Thank you William for your thoughtful and more importantly, factual, rebuttal of the disappointing letter to the editor regarding RCV. Many other states, counties and cities are looking to implement RCV because of all of the reasons you point out. When considering whether to place this Proposition on the ballot, the San Juan County Charter Review Commission heard from many local citizens and also the organization Fair Vote Washington who possessed significant information regarding RCV. I would encourage every interested San Juan County citizen to review the organization’s website at https://fairvotewa.org/ and also research how the process is working in Maine and Alsaka and elsewhere and develop your own opinion and then… vote!
This is what I like to see. An informed civil discussion about different views. We the voters, get to choose. I think the comment about the situation in Oregon is really important.
You know what ranked voting gave Alaska in the last election? A Republican senator (Lisa Murkowski) endorsing a Democrat for the House (Mary Peltola, who is also the first Alaska Native to win that seat to replace Don Young after he died) and Mary Peltola endorsing Lisa Murkowski. Two moderates who work and endorse the best person for Alaska, not the persons their parties ordered them to endorse or be cast out of their little club that until ranked voting controlled who could run under their respective banners. As the Alaska Supreme court noted this week, in response to a lawsuit filed by the Republicans, political parties do not get to control how elections are run. Since the state’s constitution does not prohibit ranked voting, it is allowed. They have been trying to overturn ranked voting since the people voted it in during the last major election. Power to the People!!

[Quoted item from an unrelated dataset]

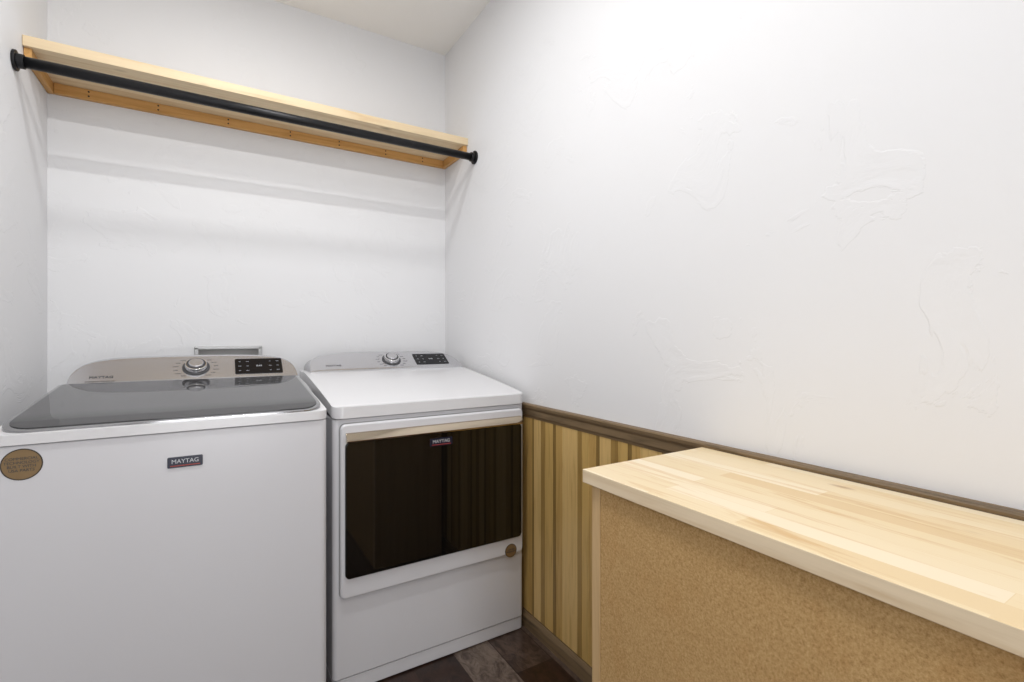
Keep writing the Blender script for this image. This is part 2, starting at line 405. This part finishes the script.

RCV has many supporters. So does our present system. Whether one or the other fits will be up to the voters.
My individual concern is that the process of voting, being the deepest foundation of our democracy, be well understood to assure confidence in our democratic institutions. Confusion generates innuendos and worse. Even if I thought RCV were a good alternative for the county to follow, I would say even then, with regret, that the timing for locking our county into whatever form of RCV the Legislature eventually authorizes, could not be worse chosen.
Let’s let the dust settle around our neighbors’ experimentation and more important, heal the damage done and being done to confidence in elections before blindly committing to what is less well understood by our electorate.